Convenhamos: mesmo que o Magnetismo seja, como o é, elemento que pode muito bem ser também analisado pela Ciência comum, fica fora de questionamento a imperiosa necessidade de que sua análise leve em consideração valores que não são considerados por aquela e que, todavia, são capitais em suas conclusões.
Ainda no item 55 acima citado, Allan Kardec anotou: “O Espiritismo, pois, não estabelece como princípio absoluto senão o que se acha evidentemente demonstrado, ou o que ressalta logicamente da observação”. Pois bem; o Magnetismo está sim evidentemente demonstrado e tudo dele ressalta da lógica da observação. Quem o demonstrou?
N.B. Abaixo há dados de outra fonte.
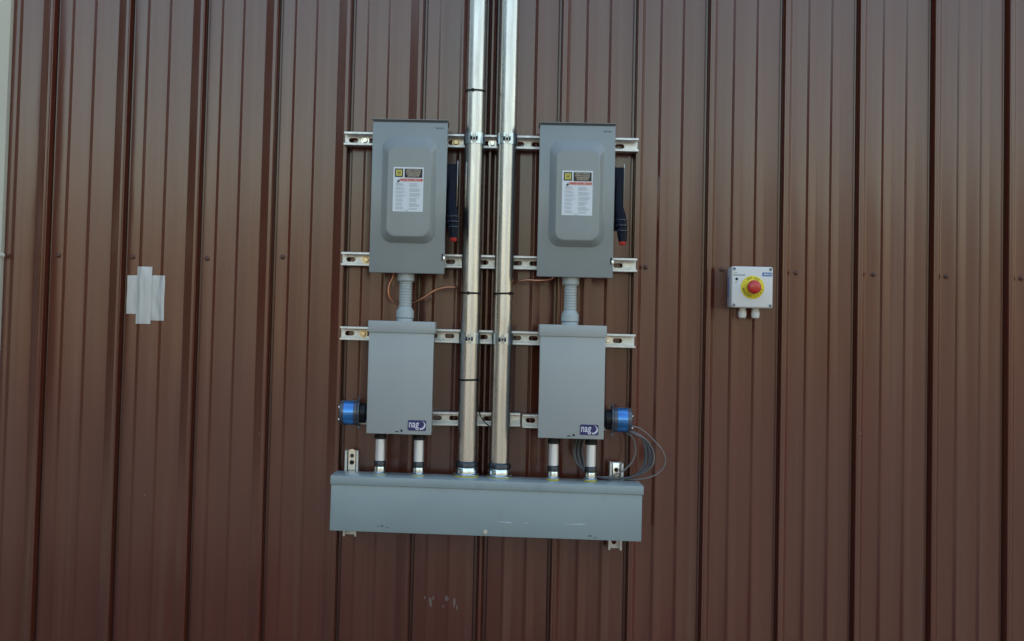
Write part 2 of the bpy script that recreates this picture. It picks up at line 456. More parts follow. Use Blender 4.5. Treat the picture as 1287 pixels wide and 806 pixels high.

A própria Ciência Espírita, com seus meios e padrões de validação; e a observação dos infinitos resultados positivos oriundos da ação desse agente sutil, porém por demais vigoroso e real, chamado “fluido magnético ou fluido vital”.
Como você é uma pessoa atenta deve estar se perguntando: e o que tudo isso tem a ver com ele ter relido o Reavaliando Verdades Distorcidas? Vamos lá...
Há 10 anos, na página 166 daquele livro, escrevi: “Empolgante! Isso é empolgante! O Espiritismo já completou, neste ano de 2007, 150 anos de existência, mas ainda o temos novinho, inteiro, riquíssimo, bastando apenas buscar a obra de Kardec para ver quanta virgindade segue incólume por não termos sabido desfrutar-lhe as virtudes!”. E ainda hoje parece que seguimos à margem, pois não foi apenas o Magnetismo que deixamos (ou querem) deixar de lado, mas igualmente o sonambulismo, a dupla vista, o êxtase, a letargia, a catalepsia e tantas outras coisas preciosas, sem que lhe ofereçamos nada que substitua, complemente ou renove os postulados.
Muita ousadia atravessa a alma dos que sugerem a abolição do Magnetismo, tanto como muita acomodação ainda vigora em nosso meio, pois fazer Ciência Espírita é cientificar-se através dos estudos, da prática, das experimentações e, finalmente, da realização do bem, cheio de amor e sabedoria. E se alguém ainda continua contra tudo isso, melhor admitir que Allan Kardec deve ser descartado – o que seria o ápice do mal.